Software Defined Radios for the Upper Mid-Band

Software Defined Radios for the Upper Mid-Band

Research Overview

The upper mid-band spectrum—approximately 6 to 24 GHz—has recently drawn significant attention for next-generation wireless services. Developing systems in this range poses several challenges, including spectrum sharing with incumbent users such as communication satellites, operation over wide bandwidths, and adaptive utilization of both spatial and spectral resources.

To address these challenges, NYU is collaborating with NYU spin-off Pi-Radio to develop a wideband software-defined radio (SDR) platform for experimentation in the upper mid-band.
The proposed SDR platform includes several key features that enable research on spectrally agile, wideband communication systems:

  • Full FR3 coverage (6–24 GHz) with rapid band switching and configurable TX/RX frequency and gain
  • Support for specially designed Vivaldi antennas optimized for the FR3 frequency range
  • Wide instantaneous bandwidth of 1 Gsps per channel
  • Embedded ARM-based control logic for ultra-fast spectrum agility
  • Flexible interfaces supporting MATLAB, Python, OAI, and O-RAN environments

NYU spinoff company Pi-Radio has collaborated on a NAVY-funded project, led by Prof.
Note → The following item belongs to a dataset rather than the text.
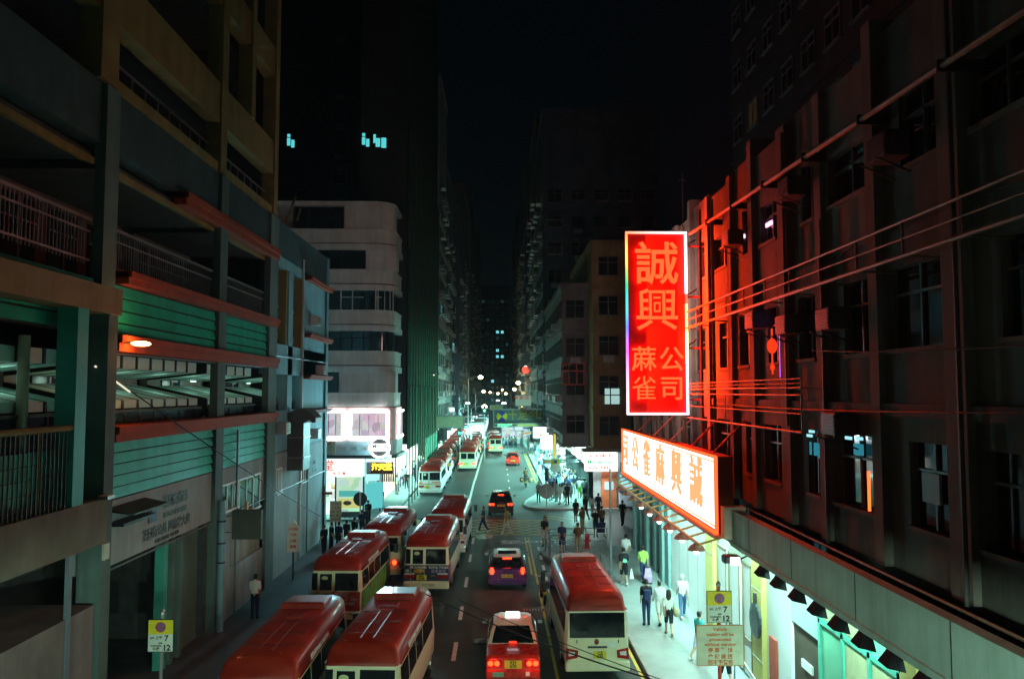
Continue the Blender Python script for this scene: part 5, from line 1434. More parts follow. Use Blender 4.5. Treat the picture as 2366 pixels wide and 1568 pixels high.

Sachin Shetty at Old Dominion University. Through this project, Pi-Radio has developed a fully-digital beam/null-forming SDR operating in the NAVY RADAR bands (3.1 to 3.45 GHz). The SDR features a self-calibration mechanism to calibrate the array to an extraordinary degree of precision (per-channel timing offsets, phase offsets, and gain curves). This SDR can form beams and deep nulls, enabling fundamental research in spectrum sharing and interference mitigation. This project team includes Old Dominion University (lead), Pi-Radio, Allbesmart, and the Naval Surface Warfare Center – Crane Division. Prof. Sundeep Rangan at NYU has contributed to this project in aspects pertaining to DSP, array processing, and indoor testing.